Os dois modelos presentes nas escolas brasileiras são as salas de leitura e as bibliotecas. O primeiro não exige bibliotecário e o segundo, sim. Independentemente disso, os dois funcionam como canais de promoção da leitura e da cultura e devem estar presentes em todos os estabelecimentos de ensino. Mas não é isso o que acontece. Segundo dados do Anuário Brasileiro da Educação Básica, do Todos Pela Educação, em parceria com a Editora Moderna, apenas 13,3% das pré-escolas têm salas de leitura; 46,4% das escolas de Ensino Fundamental têm bibliotecas ou salas de leitura; no Ensino Médio, o índice é de 86,5%.

Além disso, ter o espaço não é tudo. Dada sua centralidade na democratização do saber e da fruição estética, as bibliotecas ou salas de leitura precisam contar com acervos, equipamentos e profissionais de qualidade. Medrano descreve algo que em nada lembra o modelo que vem à mente de muitos quando se fala de bibliotecas:

– Deve ter uma variedade de materiais impressos e digitais: livros, revistas, jornais, gibis, folhetos, fanzines, considerando a diversidade de gêneros e a diversidade da produção.

– Deve contar com meios para acesso às produções e às novas formas de leitura, computadores, tablets, leitores digitais e com formas para produção e compartilhamento de informações, como projetores, filmadoras, copiadoras, máquinas fotográficas etc.

– É preciso contar com uma equipe de profissionais formada e consciente de suas atribuições como mediadores e formadores de leitores. Profissionais que possam criar e propor atividades de exploração e apropriação dos acervos e também de buscas de novas fontes, que formem estudantes interessados pela informação.

– O local também deve contar com espaço para exposição e acesso facilitado aos acervos (físicos e digitais) e equipamentos, mobiliário que permita o manuseio.

Dessa maneira, não se trata de juntar num canto uma série de livros que logo se transformam em depósito de poeira. Christine Fontelles, outra especialista no assunto e fundadora do Movimento Por um Brasil Literário, além de endossar todos os pontos levantados por Medrano também destaca a importância da abertura das bibliotecas escolares à comunidade. Esse equipamento deve permitir que os livros circulem entre alunos e pais (seja via empréstimo, seja em atividades de compartilhamento de leitura), fortalecendo uma comunidade leitora mais ampla. Na cidade de São Bernardo do Campo, em São Paulo, acontece uma experiência inspiradora.
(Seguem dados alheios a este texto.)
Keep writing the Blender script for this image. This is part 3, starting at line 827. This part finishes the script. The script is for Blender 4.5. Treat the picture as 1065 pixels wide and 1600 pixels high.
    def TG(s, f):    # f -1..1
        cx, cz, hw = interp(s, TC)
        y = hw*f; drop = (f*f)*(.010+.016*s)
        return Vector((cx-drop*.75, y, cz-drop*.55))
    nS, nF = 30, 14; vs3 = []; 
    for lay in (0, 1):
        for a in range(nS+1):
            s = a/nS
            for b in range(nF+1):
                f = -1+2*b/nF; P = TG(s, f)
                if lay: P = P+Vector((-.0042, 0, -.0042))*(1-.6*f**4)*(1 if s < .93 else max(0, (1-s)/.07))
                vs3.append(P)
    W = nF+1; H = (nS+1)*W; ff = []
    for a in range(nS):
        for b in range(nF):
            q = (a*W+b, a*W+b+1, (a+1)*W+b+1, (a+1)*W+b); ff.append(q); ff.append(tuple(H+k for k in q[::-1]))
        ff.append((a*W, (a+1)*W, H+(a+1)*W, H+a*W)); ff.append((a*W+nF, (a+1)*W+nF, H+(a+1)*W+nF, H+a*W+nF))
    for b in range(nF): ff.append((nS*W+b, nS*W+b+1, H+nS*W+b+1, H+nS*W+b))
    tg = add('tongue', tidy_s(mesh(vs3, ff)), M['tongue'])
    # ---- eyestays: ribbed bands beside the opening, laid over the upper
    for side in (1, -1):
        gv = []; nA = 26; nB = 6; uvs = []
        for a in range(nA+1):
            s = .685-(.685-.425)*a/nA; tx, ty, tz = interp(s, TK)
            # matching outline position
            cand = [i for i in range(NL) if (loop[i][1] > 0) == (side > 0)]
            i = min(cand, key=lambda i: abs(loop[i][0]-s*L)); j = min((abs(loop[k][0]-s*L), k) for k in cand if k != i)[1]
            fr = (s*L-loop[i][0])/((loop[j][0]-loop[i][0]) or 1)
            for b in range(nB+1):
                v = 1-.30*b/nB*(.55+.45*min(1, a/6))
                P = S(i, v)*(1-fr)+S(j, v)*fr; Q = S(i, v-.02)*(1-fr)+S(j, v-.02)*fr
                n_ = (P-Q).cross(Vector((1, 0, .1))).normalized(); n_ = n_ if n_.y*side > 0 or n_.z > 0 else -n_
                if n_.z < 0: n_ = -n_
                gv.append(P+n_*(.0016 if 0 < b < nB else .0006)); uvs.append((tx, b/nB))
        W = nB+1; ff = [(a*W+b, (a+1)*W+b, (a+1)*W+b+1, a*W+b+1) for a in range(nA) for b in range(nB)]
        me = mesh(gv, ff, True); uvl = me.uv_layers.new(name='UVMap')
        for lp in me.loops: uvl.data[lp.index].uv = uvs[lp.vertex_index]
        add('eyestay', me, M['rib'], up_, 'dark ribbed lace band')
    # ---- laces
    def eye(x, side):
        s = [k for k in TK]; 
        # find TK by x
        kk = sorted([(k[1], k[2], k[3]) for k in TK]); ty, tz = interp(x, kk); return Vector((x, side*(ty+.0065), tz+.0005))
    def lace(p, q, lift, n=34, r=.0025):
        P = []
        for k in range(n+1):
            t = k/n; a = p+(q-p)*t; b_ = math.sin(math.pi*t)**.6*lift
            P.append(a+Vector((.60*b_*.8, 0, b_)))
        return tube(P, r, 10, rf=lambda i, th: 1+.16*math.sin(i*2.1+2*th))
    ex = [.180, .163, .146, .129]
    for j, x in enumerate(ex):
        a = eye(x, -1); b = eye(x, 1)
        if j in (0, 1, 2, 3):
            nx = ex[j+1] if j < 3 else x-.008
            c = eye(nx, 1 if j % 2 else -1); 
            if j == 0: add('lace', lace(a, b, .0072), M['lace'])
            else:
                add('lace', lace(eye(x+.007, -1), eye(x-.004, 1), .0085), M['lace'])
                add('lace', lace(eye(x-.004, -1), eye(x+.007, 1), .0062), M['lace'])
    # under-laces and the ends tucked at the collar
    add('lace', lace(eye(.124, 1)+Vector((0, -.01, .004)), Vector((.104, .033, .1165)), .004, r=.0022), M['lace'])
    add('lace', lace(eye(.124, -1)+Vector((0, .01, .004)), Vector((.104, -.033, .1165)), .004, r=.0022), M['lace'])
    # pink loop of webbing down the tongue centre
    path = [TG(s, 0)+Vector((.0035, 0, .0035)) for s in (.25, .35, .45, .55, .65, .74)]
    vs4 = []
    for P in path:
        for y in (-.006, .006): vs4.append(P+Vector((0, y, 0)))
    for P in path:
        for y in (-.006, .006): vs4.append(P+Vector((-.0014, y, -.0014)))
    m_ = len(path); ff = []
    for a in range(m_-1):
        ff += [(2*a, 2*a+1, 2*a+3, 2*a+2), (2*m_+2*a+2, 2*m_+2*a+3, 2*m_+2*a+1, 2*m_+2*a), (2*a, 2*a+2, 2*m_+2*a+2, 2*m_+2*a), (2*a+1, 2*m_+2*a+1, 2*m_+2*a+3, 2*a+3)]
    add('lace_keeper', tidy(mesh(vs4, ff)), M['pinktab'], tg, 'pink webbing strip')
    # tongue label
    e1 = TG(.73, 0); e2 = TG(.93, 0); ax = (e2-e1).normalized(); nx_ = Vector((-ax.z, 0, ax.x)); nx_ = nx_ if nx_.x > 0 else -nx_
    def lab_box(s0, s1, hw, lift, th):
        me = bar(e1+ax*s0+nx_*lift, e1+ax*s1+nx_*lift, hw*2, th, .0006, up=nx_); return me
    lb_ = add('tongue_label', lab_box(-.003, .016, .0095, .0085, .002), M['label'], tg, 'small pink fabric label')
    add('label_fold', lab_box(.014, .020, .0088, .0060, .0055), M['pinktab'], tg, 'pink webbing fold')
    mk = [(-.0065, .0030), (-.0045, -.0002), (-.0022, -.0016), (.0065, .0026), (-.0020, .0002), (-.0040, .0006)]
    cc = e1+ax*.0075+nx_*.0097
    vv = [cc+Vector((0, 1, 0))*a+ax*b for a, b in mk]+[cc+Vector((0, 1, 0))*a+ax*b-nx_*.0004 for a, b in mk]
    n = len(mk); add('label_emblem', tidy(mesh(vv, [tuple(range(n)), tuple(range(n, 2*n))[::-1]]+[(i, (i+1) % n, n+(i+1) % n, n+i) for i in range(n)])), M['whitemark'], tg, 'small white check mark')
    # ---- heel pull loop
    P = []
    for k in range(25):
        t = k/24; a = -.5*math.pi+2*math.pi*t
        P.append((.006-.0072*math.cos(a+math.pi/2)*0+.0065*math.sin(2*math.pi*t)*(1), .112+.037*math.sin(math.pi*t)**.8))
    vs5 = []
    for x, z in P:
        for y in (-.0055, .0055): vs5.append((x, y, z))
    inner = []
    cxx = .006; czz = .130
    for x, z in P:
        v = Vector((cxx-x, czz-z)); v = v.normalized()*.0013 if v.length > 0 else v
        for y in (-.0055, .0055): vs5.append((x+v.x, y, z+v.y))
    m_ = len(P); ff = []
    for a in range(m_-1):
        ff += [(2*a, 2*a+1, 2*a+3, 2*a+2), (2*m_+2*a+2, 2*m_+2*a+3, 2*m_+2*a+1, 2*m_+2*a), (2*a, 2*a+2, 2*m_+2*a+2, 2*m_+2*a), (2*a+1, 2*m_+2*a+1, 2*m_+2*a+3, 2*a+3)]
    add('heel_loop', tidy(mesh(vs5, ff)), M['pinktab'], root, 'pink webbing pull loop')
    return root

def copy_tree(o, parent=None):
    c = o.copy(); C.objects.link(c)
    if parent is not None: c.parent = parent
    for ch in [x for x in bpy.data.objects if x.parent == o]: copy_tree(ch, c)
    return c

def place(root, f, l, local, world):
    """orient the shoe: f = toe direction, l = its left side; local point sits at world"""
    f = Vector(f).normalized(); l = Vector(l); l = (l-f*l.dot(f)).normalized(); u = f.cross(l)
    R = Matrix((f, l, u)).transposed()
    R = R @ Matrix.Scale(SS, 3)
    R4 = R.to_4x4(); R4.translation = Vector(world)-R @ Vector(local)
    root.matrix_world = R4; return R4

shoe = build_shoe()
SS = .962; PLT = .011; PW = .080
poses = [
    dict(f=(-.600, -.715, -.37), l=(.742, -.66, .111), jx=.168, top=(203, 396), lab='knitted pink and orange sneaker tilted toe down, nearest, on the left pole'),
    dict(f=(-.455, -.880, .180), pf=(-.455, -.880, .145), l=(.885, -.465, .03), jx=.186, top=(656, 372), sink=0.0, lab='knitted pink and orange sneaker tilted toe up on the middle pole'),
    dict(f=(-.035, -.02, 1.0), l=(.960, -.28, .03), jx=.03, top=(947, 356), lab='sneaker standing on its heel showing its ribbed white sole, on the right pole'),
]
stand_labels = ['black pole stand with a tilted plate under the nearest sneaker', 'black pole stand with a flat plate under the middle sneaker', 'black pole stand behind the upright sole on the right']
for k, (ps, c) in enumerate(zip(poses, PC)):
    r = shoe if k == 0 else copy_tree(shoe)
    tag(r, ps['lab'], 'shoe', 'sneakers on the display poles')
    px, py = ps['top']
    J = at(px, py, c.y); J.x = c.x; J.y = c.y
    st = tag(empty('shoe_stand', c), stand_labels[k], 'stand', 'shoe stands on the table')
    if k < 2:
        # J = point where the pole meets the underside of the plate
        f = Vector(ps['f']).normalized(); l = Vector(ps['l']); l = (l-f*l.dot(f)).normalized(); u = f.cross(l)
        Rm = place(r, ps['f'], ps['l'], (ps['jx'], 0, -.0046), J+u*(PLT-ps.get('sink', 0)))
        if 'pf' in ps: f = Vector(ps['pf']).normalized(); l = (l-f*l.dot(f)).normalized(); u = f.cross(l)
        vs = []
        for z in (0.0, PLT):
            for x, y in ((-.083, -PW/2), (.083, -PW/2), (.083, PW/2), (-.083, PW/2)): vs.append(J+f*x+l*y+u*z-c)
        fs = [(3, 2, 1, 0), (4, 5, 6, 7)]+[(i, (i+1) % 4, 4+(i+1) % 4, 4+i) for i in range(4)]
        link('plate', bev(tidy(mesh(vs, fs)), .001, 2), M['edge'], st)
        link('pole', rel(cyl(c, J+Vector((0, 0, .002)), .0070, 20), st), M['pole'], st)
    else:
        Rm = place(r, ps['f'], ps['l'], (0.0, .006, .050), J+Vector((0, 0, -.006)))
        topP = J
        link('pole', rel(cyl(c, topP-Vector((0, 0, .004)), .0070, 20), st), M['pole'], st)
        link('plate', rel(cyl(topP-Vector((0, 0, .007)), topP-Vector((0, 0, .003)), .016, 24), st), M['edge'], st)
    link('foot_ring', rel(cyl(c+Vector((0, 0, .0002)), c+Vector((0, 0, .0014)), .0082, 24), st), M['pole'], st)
A rede municipal de ensino oferta, desde 2007, as Bibliotecas Escolares Interativas (BEIS) que abrem uma vez por semana para que pais e vizinhos possam utilizar o espaço e fazer empréstimos.

A sala de leitura ou biblioteca também deve estar orientada ao público que ela atende, é o que pontua Fontelles, fornecendo um acervo com obras que atendam à demanda dos frequentadores – por exemplo: oferta de gibis e mangás para um público juvenil – e organizado de maneira a facilitar o acesso – por exemplo:  acervos com sessões separadas por cores.

Caso a escola de sua comunidade não tenha biblioteca ou o potencial da existente esteja sendo mal explorado, fale com a direção da escola. Vale ressaltar que as creches e pré-escolas também devem possuir salas de leitura ou bibliotecas, pois a cultura escrita não tem idade e quanto mais cedo o contato com ela maiores as chances de desenvolver bem o hábito leitor.

Como foi citado no início do texto, a biblioteca escolar é assegurada em lei e deve ser universalizada até 2020. Apesar disso, nem mesmo o Governo Federal, responsável pela compra dos acervos, tem colocado esses equipamentos em sua lista de prioridades. Desde 2013, o Programa Nacional Biblioteca na Escola (PNBE) está paralisado e não compra livros.

Sociedade e poder público devem trabalhar juntos pela universalização e garantia de qualidade das bibliotecas escolares e salas de leitura. Negligenciá-las é negar uma Educação Integral, o direito à arte e à cultura.